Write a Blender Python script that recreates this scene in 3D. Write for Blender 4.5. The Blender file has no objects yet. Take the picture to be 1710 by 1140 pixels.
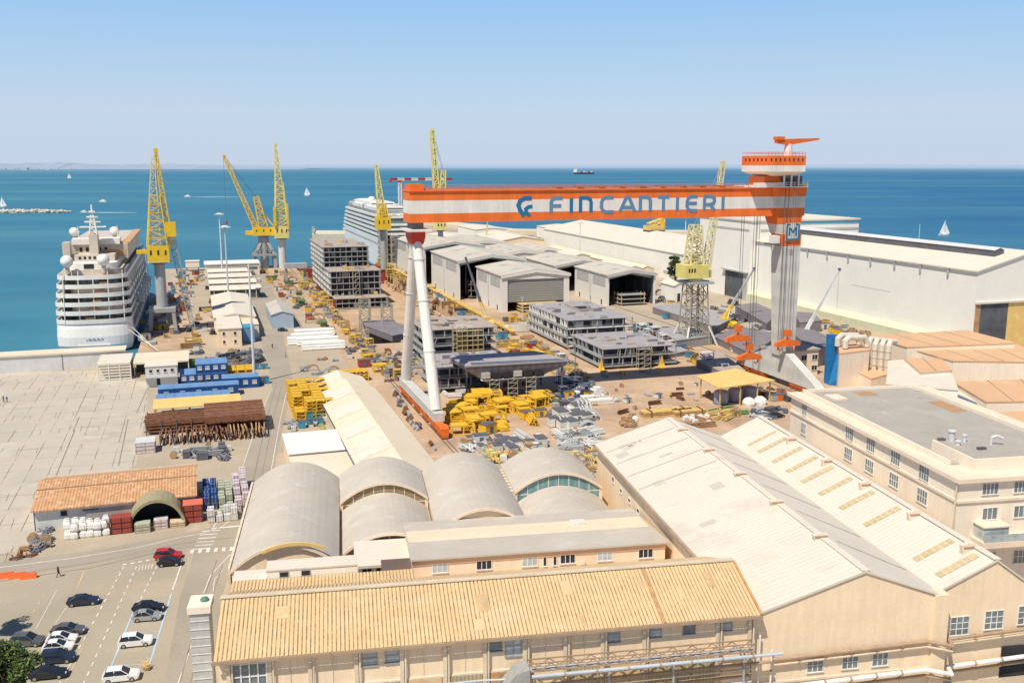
import bpy, bmesh, math, random
from mathutils import Vector, Matrix
from mathutils.geometry import tessellate_polygon
R = math.radians
random.seed(7)
C = bpy.context.scene.collection
SC = bpy.context.scene

# ------------------------------------------------------------------ survey
# The yard is laid out on two measured grids: A (dock, rails, gantry, 18 deg)
# and B (foreground sheds and offices, 10 deg); heights in metres.
CAMH = 65.0; FPX = 1600.0; PITCH = math.atan(296/FPX)
ANG = {'A': 18.0, 'B': 10.0, 'W': 0.0}
def W(fr, u, v):
    t = R(ANG[fr]); return (u*math.cos(t)-v*math.sin(t), u*math.sin(t)+v*math.cos(t))
def at(px, py, z=0.0, fr='A'):
    """site survey: a sighting from the hill turned into grid coordinates at height z"""
    a = (px-855)/FPX; b = (570-py)/FPX
    sp, cp = math.sin(PITCH), math.cos(PITCH)
    t = (z-CAMH)/(-sp+b*cp)
    x, y = a*t, (cp+b*sp)*t
    th = R(ANG[fr])
    return (x*math.cos(th)+y*math.sin(th), -x*math.sin(th)+y*math.cos(th))

# ------------------------------------------------------------------ materials
MATS = {}
def mk(name, col, rough=.75, metal=0.0, var=.14, vs=.25, stripe=None, stain=None, streak=0, bump=0, fine=.08, fs=3.0, spec=.3, brick=None):
    m = bpy.data.materials.new(name); m.use_nodes = True
    nt = m.node_tree; N = nt.nodes; L = nt.links
    b = N['Principled BSDF']
    b.inputs['Roughness'].default_value = rough; b.inputs['Metallic'].default_value = metal
    b.inputs['Specular IOR Level'].default_value = spec
    tc = N.new('ShaderNodeTexCoord'); co = tc.outputs['Object']
    def noise(scale, det=4, vec=None, rgh=.6):
        n = N.new('ShaderNodeTexNoise'); n.inputs['Scale'].default_value = scale
        n.inputs['Detail'].default_value = det; n.inputs['Roughness'].default_value = rgh
        L.new(vec or co, n.inputs['Vector']); return n.outputs['Fac']
    def mapr(s, a, b_, c, d):
        n = N.new('ShaderNodeMapRange'); L.new(s, n.inputs[0])
        for i, q in enumerate((a, b_, c, d)): n.inputs[i+1].default_value = q
        return n.outputs[0]
    def mul(a, b_):
        n = N.new('ShaderNodeMath'); n.operation = 'MULTIPLY'; L.new(a, n.inputs[0]); L.new(b_, n.inputs[1]); return n.outputs[0]
    f = mapr(noise(vs), .3, .7, 1-var, 1+var)
    f = mul(f, mapr(noise(fs, 3), .3, .7, 1-fine, 1+fine))
    if streak:
        mp = N.new('ShaderNodeMapping'); L.new(co, mp.inputs[0]); mp.inputs['Scale'].default_value = (1, 1, .12)
        f = mul(f, mapr(noise(1.6, 4, mp.outputs[0]), .35, .75, 1+streak*.2, 1-streak))
    if stripe:
        ax, per, dep = stripe
        w = N.new('ShaderNodeTexWave'); w.bands_direction = ax; w.inputs['Scale'].default_value = .314/per
        w.inputs['Distortion'].default_value = .15; w.inputs['Detail'].default_value = 1
        L.new(co, w.inputs['Vector'])
        f = mul(f, mapr(w.outputs['Fac'], .1, .9, 1-dep, 1+dep*.25))
    rgb = N.new('ShaderNodeMix'); rgb.data_type = 'RGBA'; rgb.blend_type = 'MULTIPLY'; rgb.inputs[0].default_value = 1
    rgb.inputs[6].default_value = (*col, 1)
    cmb = N.new('ShaderNodeCombineColor')
    for i in range(3): L.new(f, cmb.inputs[i])
    L.new(cmb.outputs[0], rgb.inputs[7])
    out = rgb.outputs[2]
    def over(base, fac, c2):
        n = N.new('ShaderNodeMix'); n.data_type = 'RGBA'; L.new(fac, n.inputs[0]); L.new(base, n.inputs[6]); n.inputs[7].default_value = (*c2, 1); return n.outputs[2]
    for st in (stain if isinstance(stain, list) else [stain] if stain else []):
        c2, thr, sc = st[:3]; amt = st[3] if len(st) > 3 else .8
        out = over(out, mapr(noise(sc, 6, rgh=.68), thr, thr+.12, 0, amt), c2)
    if brick:
        w_, h_, ms, c2, amt, rot = brick
        mp = N.new('ShaderNodeMapping'); L.new(co, mp.inputs[0]); mp.inputs['Rotation'].default_value = (0, 0, rot)
        bt = N.new('ShaderNodeTexBrick'); L.new(mp.outputs[0], bt.inputs['Vector']); bt.inputs['Scale'].default_value = 1
        bt.inputs['Brick Width'].default_value = w_; bt.inputs['Row Height'].default_value = h_; bt.inputs['Mortar Size'].default_value = ms
        bt.inputs['Mortar Smooth'].default_value = .2; bt.offset = 0
        k = mul(bt.outputs['Fac'], mapr(noise(.12, 3), .42, .56, 0, amt))
        out = over(out, k, c2)
    L.new(out, b.inputs['Base Color'])
    if bump:
        bp = N.new('ShaderNodeBump'); bp.inputs['Strength'].default_value = bump; bp.inputs['Distance'].default_value = .1
        L.new(noise(fs*2, 3), bp.inputs['Height']); L.new(bp.outputs[0], b.inputs['Normal'])
    MATS[name] = m; return m
def mt(n): return MATS[n]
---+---
Goal ▸ Write out the material above once more, exactly as it reads, with no pictures.

Worked solution ▸
Write a Blender Python script that recreates this scene in 3D. Write for Blender 4.5. The Blender file has no objects yet. Take the picture to be 1710 by 1140 pixels.
import bpy, bmesh, math, random
from mathutils import Vector, Matrix
from mathutils.geometry import tessellate_polygon
R = math.radians
random.seed(7)
C = bpy.context.scene.collection
SC = bpy.context.scene

# ------------------------------------------------------------------ survey
# The yard is laid out on two measured grids: A (dock, rails, gantry, 18 deg)
# and B (foreground sheds and offices, 10 deg); heights in metres.
CAMH = 65.0; FPX = 1600.0; PITCH = math.atan(296/FPX)
ANG = {'A': 18.0, 'B': 10.0, 'W': 0.0}
def W(fr, u, v):
    t = R(ANG[fr]); return (u*math.cos(t)-v*math.sin(t), u*math.sin(t)+v*math.cos(t))
def at(px, py, z=0.0, fr='A'):
    """site survey: a sighting from the hill turned into grid coordinates at height z"""
    a = (px-855)/FPX; b = (570-py)/FPX
    sp, cp = math.sin(PITCH), math.cos(PITCH)
    t = (z-CAMH)/(-sp+b*cp)
    x, y = a*t, (cp+b*sp)*t
    th = R(ANG[fr])
    return (x*math.cos(th)+y*math.sin(th), -x*math.sin(th)+y*math.cos(th))

# ------------------------------------------------------------------ materials
MATS = {}
def mk(name, col, rough=.75, metal=0.0, var=.14, vs=.25, stripe=None, stain=None, streak=0, bump=0, fine=.08, fs=3.0, spec=.3, brick=None):
    m = bpy.data.materials.new(name); m.use_nodes = True
    nt = m.node_tree; N = nt.nodes; L = nt.links
    b = N['Principled BSDF']
    b.inputs['Roughness'].default_value = rough; b.inputs['Metallic'].default_value = metal
    b.inputs['Specular IOR Level'].default_value = spec
    tc = N.new('ShaderNodeTexCoord'); co = tc.outputs['Object']
    def noise(scale, det=4, vec=None, rgh=.6):
        n = N.new('ShaderNodeTexNoise'); n.inputs['Scale'].default_value = scale
        n.inputs['Detail'].default_value = det; n.inputs['Roughness'].default_value = rgh
        L.new(vec or co, n.inputs['Vector']); return n.outputs['Fac']
    def mapr(s, a, b_, c, d):
        n = N.new('ShaderNodeMapRange'); L.new(s, n.inputs[0])
        for i, q in enumerate((a, b_, c, d)): n.inputs[i+1].default_value = q
        return n.outputs[0]
    def mul(a, b_):
        n = N.new('ShaderNodeMath'); n.operation = 'MULTIPLY'; L.new(a, n.inputs[0]); L.new(b_, n.inputs[1]); return n.outputs[0]
    f = mapr(noise(vs), .3, .7, 1-var, 1+var)
    f = mul(f, mapr(noise(fs, 3), .3, .7, 1-fine, 1+fine))
    if streak:
        mp = N.new('ShaderNodeMapping'); L.new(co, mp.inputs[0]); mp.inputs['Scale'].default_value = (1, 1, .12)
        f = mul(f, mapr(noise(1.6, 4, mp.outputs[0]), .35, .75, 1+streak*.2, 1-streak))
    if stripe:
        ax, per, dep = stripe
        w = N.new('ShaderNodeTexWave'); w.bands_direction = ax; w.inputs['Scale'].default_value = .314/per
        w.inputs['Distortion'].default_value = .15; w.inputs['Detail'].default_value = 1
        L.new(co, w.inputs['Vector'])
        f = mul(f, mapr(w.outputs['Fac'], .1, .9, 1-dep, 1+dep*.25))
    rgb = N.new('ShaderNodeMix'); rgb.data_type = 'RGBA'; rgb.blend_type = 'MULTIPLY'; rgb.inputs[0].default_value = 1
    rgb.inputs[6].default_value = (*col, 1)
    cmb = N.new('ShaderNodeCombineColor')
    for i in range(3): L.new(f, cmb.inputs[i])
    L.new(cmb.outputs[0], rgb.inputs[7])
    out = rgb.outputs[2]
    def over(base, fac, c2):
        n = N.new('ShaderNodeMix'); n.data_type = 'RGBA'; L.new(fac, n.inputs[0]); L.new(base, n.inputs[6]); n.inputs[7].default_value = (*c2, 1); return n.outputs[2]
    for st in (stain if isinstance(stain, list) else [stain] if stain else []):
        c2, thr, sc = st[:3]; amt = st[3] if len(st) > 3 else .8
        out = over(out, mapr(noise(sc, 6, rgh=.68), thr, thr+.12, 0, amt), c2)
    if brick:
        w_, h_, ms, c2, amt, rot = brick
        mp = N.new('ShaderNodeMapping'); L.new(co, mp.inputs[0]); mp.inputs['Rotation'].default_value = (0, 0, rot)
        bt = N.new('ShaderNodeTexBrick'); L.new(mp.outputs[0], bt.inputs['Vector']); bt.inputs['Scale'].default_value = 1
        bt.inputs['Brick Width'].default_value = w_; bt.inputs['Row Height'].default_value = h_; bt.inputs['Mortar Size'].default_value = ms
        bt.inputs['Mortar Smooth'].default_value = .2; bt.offset = 0
        k = mul(bt.outputs['Fac'], mapr(noise(.12, 3), .42, .56, 0, amt))
        out = over(out, k, c2)
    L.new(out, b.inputs['Base Color'])
    if bump:
        bp = N.new('ShaderNodeBump'); bp.inputs['Strength'].default_value = bump; bp.inputs['Distance'].default_value = .1
        L.new(noise(fs*2, 3), bp.inputs['Height']); L.new(bp.outputs[0], b.inputs['Normal'])
    MATS[name] = m; return m
def mt(n): return MATS[n]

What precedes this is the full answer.